North Slope blowouts — the most recent in 1994 — include:

• Simpson Core Test No. 16 in 1949 at Cape Simpson: occurred while drilling an exploration well (gas to surface);

• Simpson Core Test No. 26 in 1950 at Cape Simpson: occurred while drilling an exploration well (oil to surface);

• Gubik No. 2 in 1951 near Umiat: occurred while drilling an exploration well (gas to surface);

• Kavik No. 1 in 1969, near the Canning River on the eastern North Slope: occurred while drilling an exploration well (gas to surface);

• NGI-7 in 1976, Prudhoe Bay: occurred while working over a development well (gas to surface);

• CPF1-23 in 1979, Kuparuk River: occurred while drilling a disposal well (gas to surface);

• F-20 in 1986, Prudhoe Bay: occurred while drilling a development well (gas to surface);

• J-23 in 1987, Prudhoe Bay: occurred while completing a development well (gas to surface);

•Cirque No. 1 in 1992, central North Slope: occurred while drilling an exploration well (gas to surface); and

• I-53/Q-20 in 1994, Endicott: occurred while drilling a development well (gas to surface).

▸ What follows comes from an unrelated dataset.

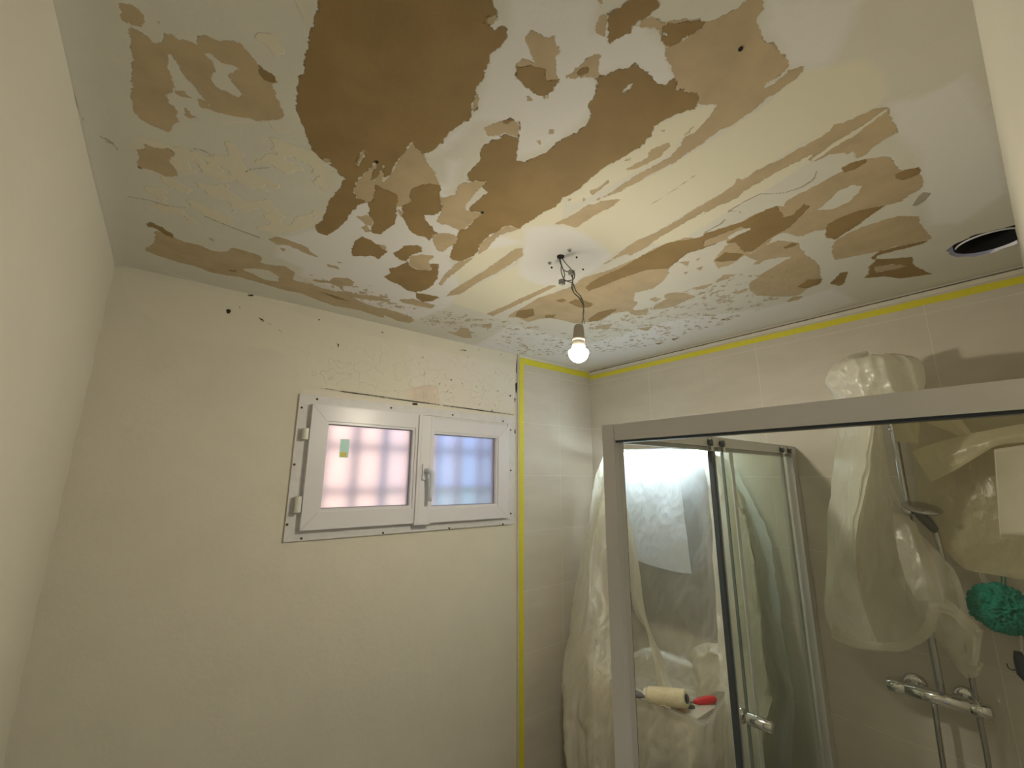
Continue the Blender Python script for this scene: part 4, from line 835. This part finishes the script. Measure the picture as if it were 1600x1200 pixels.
obj('hand_shower_grip', tube(bmesh.new(), spline([on_x(1432, 800, 2.03), on_x(1446, 812, 2.05), on_x(1462, 830, 2.06)], 10), [.010, .013, .015, .016, .016, .016, .015, .014, .013, .010], 16), mat('dark_chrome', (.12, .12, .12), .3, metal=.8), hs, True)
obj('hose', tube(bmesh.new(), spline([on_x(1462, 830, 2.06), on_x(1475, 880, 2.06), on_x(1495, 950, 2.07), on_x(1510, 1010, 2.08), on_x(1520, 1070, 2.09), on_x(1532, 1130, 2.10), on_x(1545, 1200, 2.10), on_x(1560, 1330, 2.10)], 70), .0075, 12), M_dchrome, colm, True)
obj('lower_pipe', tube(bmesh.new(), spline([(2.085, .385, 1.04), (2.085, .39, .8), (2.085, .385, .5), (2.085, .33, .35), (2.09, .285, .5)], 40), .008, 12), M_dchrome, colm, True)
mx_ = thing('mixer_valve', 'chrome horizontal bar mixer tap on the shower wall tiles', 'mixer tap', (2.09, .378, 1.05))
mp0 = on_x(1388, 1072, 2.09); mp1 = on_x(1551, 1111, 2.09); mz = (mp0.z+mp1.z)/2
mp0.z = mp1.z = mz; md_ = (mp1-mp0)
obj('valve_body', tube(bmesh.new(), [mp0.lerp(mp1, t_) for t_ in (0, .006, .18, .185, .192, .197, .8, .805, .815, .82, .994, 1)], [.019, .022, .022, .020, .020, .022, .022, .020, .020, .022, .022, .019], 32), M_chrome, mx_, True)
for y in (.438, .312):
    fl_ = obj('wall_flange', tube(bmesh.new(), [(XR-.001, y, mz+.005), (XR-.014, y, mz+.005), (XR-.018, y, mz+.005)], [.033, .032, .024], 28), M_chrome, mx_, True)
    obj('inlet', tube(bmesh.new(), [(XR-.016, y, mz+.005), (2.10, y, mz)], .014, 16), M_chrome, fl_, True)
# loofah
lc = on_x(1563, 950, 2.075)
bm = bmesh.new(); bmesh.ops.create_icosphere(bm, subdivisions=6, radius=1)
for v in bm.verts:
    n_ = v.co.normalized(); r_ = .058*(1+.10*noise.noise(n_*2.2)) + .014*(1-2.5*abs(noise.noise(n_*6+Vector((3, 1, 2))))) + .005*(1-2.5*abs(noise.noise(n_*18)))
    v.co = lc+Vector((n_.x*.9, n_.y*1.02, n_.z*1.0))*r_
lf = thing('bath_puff', 'teal green mesh bath puff hanging on the shower wall', 'bath puff', lc)
obj('mesh_ball', bm, M_green, lf, True)
obj('cord', tube(bmesh.new(), spline([lc+Vector((.03, -.01, .05)), lc+Vector((.055, -.012, .08)), lc+Vector((.06, -.018, .11)), lc+Vector((.05, -.02, .08)), lc+Vector((.03, -.015, .05))], 24), .0015, 8), M_green, lf, True)
obj('hook', tube(bmesh.new(), [(XR-.001, lc.y-.012, lc.z+.095), (XR-.028, lc.y-.012, lc.z+.093), (XR-.032, lc.y-.012, lc.z+.104)], .005, 12), M_dchrome, lf, True)
# dark hanger at the frame edge
q0 = on_x(1590, 1018, 2.10); q1 = on_x(1602, 1062, 2.10)
hk = thing('wall_hook', 'dark hanger with a thin curved hook on the shower wall below the bath puff', 'hook', q0)
bm = bmesh.new(); tube(bm, [q0, q0.lerp(q1, .3), q0.lerp(q1, .8), q1+Vector((0, -.02, -.02))], [.009, .014, .016, .010], 14); obj('body', bm, M_seal, hk, True)
obj('hook_wire', tube(bmesh.new(), spline([on_x(1573, 1037, 2.12), on_x(1576, 1044, 2.11), on_x(1583, 1047, 2.105), on_x(1590, 1045, 2.10)], 14), .0014, 8), M_seal, hk, True)
obj('hanging_strap', tube(bmesh.new(), [on_x(1594, 983, 2.12), on_x(1596, 1020, 2.11)], .004, 8), M_cream, hk, True)

# plastic over the overhead rose
cap = thing('plastic_bag', 'crumpled plastic wrapped round the overhead shower rose, above the front rail', 'plastic bag', (1.83, .36, 2.05))
cc = Vector((1.83, .345, 2.075)); bm = bmesh.new(); nr, na = 40, 120; Rg = []
for i in range(nr+1):
    t_ = i/nr; row = []
    for k in range(na):
        a = 2*math.pi*k/na
        if t_ < .5: r_ = .120*math.sin(t_*math.pi)**.75; z = .075*math.cos(t_*math.pi)**.9 if t_ < .5 else 0
        else: r_ = .120-.018*(t_-.5)*2; z = -.11*(t_-.5)*2
        x_ = cc.x+r_*math.cos(a); y_ = cc.y+r_*.95*math.sin(a); z_ = cc.z+z + (.03*max(0, math.cos(a-1.2)) if t_ < .5 else .0)*(1-t_*2 if t_ < .5 else 0)
        c_ = Vector((x_, y_, z_)); n_ = Vector((math.cos(a), math.sin(a), .5))
        d = .016*(1-2.2*abs(noise.noise(Vector((math.cos(a)*2.2, math.sin(a)*2.2, t_*2+4))))) + .005*(1-2.2*abs(noise.noise(c_*38)))
        row.append(bm.verts.new(c_+n_*d*min(1, .25+t_*2)))
    Rg.append(row)
for i in range(nr):
    for k in range(na): bm.faces.new((Rg[i][k], Rg[i][(k+1) % na], Rg[i+1][(k+1) % na], Rg[i+1][k]))
obj('wrap', bm, M_filmlit, cap, True)
# long hanging film
b0 = [(1306,625,1.97),(1308,690,2.0),(1302,770,2.03),(1296,850,2.05),(1292,930,2.07),(1303,985,2.07)]
b1 = [(1305,622,1.84),(1305,690,1.87),(1298,770,1.91),(1291,850,1.94),(1284,945,1.97),(1298,996,1.985)]
b2 = [(1332,620,1.75),(1328,690,1.78),(1320,770,1.82),(1311,850,1.86),(1303,930,1.91),(1330,1010,1.95)]
b3 = [(1368,615,1.71),(1362,690,1.74),(1350,770,1.78),(1336,850,1.83),(1345,930,1.90),(1375,1015,1.95)]
b4 = [(1371,640,1.84),(1368,700,1.88),(1366,770,1.92),(1375,840,1.96),(1395,930,1.97),(1420,1014,1.97)]
b5 = [(1374,650,1.92),(1384,720,1.96),(1400,790,2.0),(1425,850,2.0),(1438,920,1.97),(1455,990,1.96)]
b6 = [(1376,660,1.98),(1392,740,2.01),(1415,800,2.03),(1465,865,2.02),(1472,920,1.98),(1482,965,1.96)]
b7 = [(1380,670,2.01),(1398,750,2.03),(1425,808,2.04),(1482,880,2.04),(1508,930,2.0),(1520,985,1.99)]
bag = thing('plastic_sheet', 'long pale plastic sheet hanging below the front rail beside the hand shower, its hem ballooning', 'plastic sheet', (1.95, .4, 1.4))
drape('bright_edge_fall', [b0, b1, b2, b3], 60, 150, M_filmlit, bag, .004, 21)
drape('body', [b3, b4, b5, b6, b7], 90, 150, M_filmbag, bag, .007, 25)
e0 = [(1445,958,1.96),(1450,985,1.97),(1468,1010,1.98),(1490,1040,2.0),(1508,1058,2.0)]
e1 = [(1462,944,1.93),(1470,975,1.95),(1480,1010,1.97),(1495,1035,1.99),(1515,1060,2.0)]
e2 = [(1495,955,1.94),(1505,985,1.96),(1510,1010,1.98),(1520,1035,1.99),(1530,1058,2.0)]
e3 = [(1520,970,1.97),(1532,985,1.97),(1530,1010,1.98),(1532,1035,1.99),(1541,1038,2.0)]
drape('lower_flap', [e0, e1, e2, e3], 40, 60, M_filmbag, bag, .005, 31)
drape('hem', [[(1300,975,1.955),(1322,988,1.935),(1350,1000,1.925),(1385,1003,1.93),(1412,1000,1.94),(1436,984,1.94),(1450,958,1.93),(1462,940,1.92)], [(1299,997,1.965),(1320,1006,1.94),(1345,1014,1.93),(1385,1017,1.935),(1420,1015,1.95),(1455,992,1.95),(1464,966,1.94),(1470,948,1.93)]], 14, 120, M_filmhem, bag, .002, 51)
drape('turned_edge', [[(1448,940,1.915),(1468,936,1.92),(1488,942,1.93),(1510,962,1.94),(1530,980,1.955),(1537,984,1.96)], [(1452,952,1.915),(1468,948,1.92),(1490,958,1.93),(1506,976,1.935),(1520,985,1.95),(1532,988,1.955)], [(1460,958,1.92),(1475,958,1.925),(1492,966,1.935),(1508,982,1.94),(1520,990,1.952),(1530,992,1.957)]], 16, 70, M_filmhem, bag, .002, 53)
drape('side_pleat', [[(1517,985,1.965),(1520,1005,1.97),(1518,1025,1.975),(1514,1040,1.98)], [(1537,984,1.955),(1533,1003,1.965),(1530,1025,1.972),(1526,1040,1.978)]], 14, 40, M_filmhem, bag, .002, 55)
drape('front_crease', [[(1395,800,1.93),(1400,850,1.90),(1412,900,1.885),(1432,940,1.90)], [(1415,805,1.94),(1432,850,1.90),(1445,900,1.88),(1455,940,1.90)], [(1432,818,1.96),(1458,865,1.94),(1470,905,1.91),(1476,940,1.915)]], 30, 70, M_filmhem, bag, .004, 57)
# yellowish film to the right
k0 = [(1385,642,2.07),(1400,668,2.07),(1420,700,2.07),(1428,735,2.07),(1430,765,2.07),(1432,800,2.07)]
k1 = [(1440,640,2.07),(1450,672,2.07),(1458,715,2.07),(1462,765,2.06),(1464,810,2.06),(1470,855,2.07)]
k2 = [(1490,636,2.07),(1500,680,2.07),(1508,730,2.06),(1512,785,2.05),(1514,840,2.05),(1508,890,2.06)]
k3 = [(1540,632,2.07),(1548,680,2.06),(1555,730,2.05),(1558,785,2.04),(1556,840,2.04),(1550,898,2.05)]
k4 = [(1600,626,2.07),(1602,680,2.06),(1605,730,2.04),(1606,785,2.03),(1606,845,2.03),(1604,907,2.04)]
k5 = [(1660,620,2.07),(1662,680,2.06),(1665,730,2.04),(1666,785,2.03),(1664,845,2.03),(1660,910,2.04)]
ys = thing('plastic_sheet', 'dull yellowish plastic sheet with a folded edge, stretched to the right of the shower rail', 'plastic sheet', (2.05, .15, 1.7))
drape('folded_film', [k0, k1, k2, k3, k4, k5], 110, 110, M_filmyel, ys, .0022, 41)
drape('turned_fold', [[(1425,705,2.0),(1470,690,1.99),(1520,678,1.985),(1565,668,1.98),(1610,660,1.98),(1660,655,1.98)], [(1438,728,1.985),(1480,714,1.965),(1525,696,1.955),(1562,684,1.95),(1610,676,1.95),(1660,672,1.95)], [(1455,753,1.985),(1490,736,1.97),(1528,713,1.96),(1560,696,1.955),(1610,690,1.955),(1660,686,1.955)]], 26, 90, M_filmyel2, ys, .0018, 43)
drape('upper_fold', [[(1415,640,2.0),(1450,662,2.0),(1485,676,2.0),(1515,690,2.0)], [(1450,634,1.98),(1475,650,1.97),(1500,668,1.98),(1522,688,1.99)], [(1480,630,1.98),(1495,646,1.97),(1510,666,1.98),(1526,688,1.99)]], 24, 60, M_filmyel2, ys, .003, 44)
g0 = [(1376,612,1.90),(1384,640,1.93),(1395,668,1.96),(1400,690,1.98)]
g1 = [(1400,606,1.88),(1410,640,1.93),(1424,670,1.97),(1436,692,1.98)]
drape('hanging_corner', [g0, g1, [(1428,606,1.90),(1436,640,1.96),(1440,665,1.99),(1436,690,2.0)]], 30, 40, M_filmyel, ys, .003, 45)
pp = [on_x(1553, 702, 1.93), on_x(1630, 690, 1.93), on_x(1630, 836, 1.93), on_x(1562, 839, 1.93)]
bm = bmesh.new(); V = []
for i in range(21):
    row = []
    for j in range(21):
        a, c = i/20, j/20; p = (pp[0].lerp(pp[1], a)).lerp(pp[3].lerp(pp[2], a), c); p.x += .012*math.sin(a*2.4+c)+.006*noise.noise(p*9)
        row.append(bm.verts.new(p))
    V.append(row)
for i in range(20):
    for j in range(20): bm.faces.new((V[i][j], V[i+1][j], V[i+1][j+1], V[i][j+1]))
o = obj('paper_sheet', bm, M_paper, None, True, label='stained cream masking paper hanging over the yellowish plastic at the right edge', cat='paper'); md = o.modifiers.new('s', 'SOLIDIFY'); md.thickness = .0006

Cook Inlet blowouts, the most recent this year, include:

• Beluga River 212-35 in 1962, onshore west side of Cook Inlet, development well (gas to surface);

• MGS State 17595 No. 1 in 1962 at Middle Ground Shoal in Cook Inlet, exploration well (gas to surface);

• Cook Inlet State No. 1 in 1962 in Cook Inlet, exploration well (gas to surface);

• Mobil Moquawkie No. 1 in 1965 onshore west side of Cook Inlet, exploration well (gas to surface);

• Beaver Creek unit 1-A in 1967 on the Kenai Peninsula, development well (gas to surface);

• Trading Bay unit G-10RD in 1985 on the Grayling platform in Cook Inlet, development well (gas to surface);

• Trading Bay unit M-26 in 1987 on the Steelhead platform in Cook Inlet, development well (gas to surface); and

• Moquawkie No. 4 in 2008 onshore west side of Cook Inlet, development gas well (gas to surface).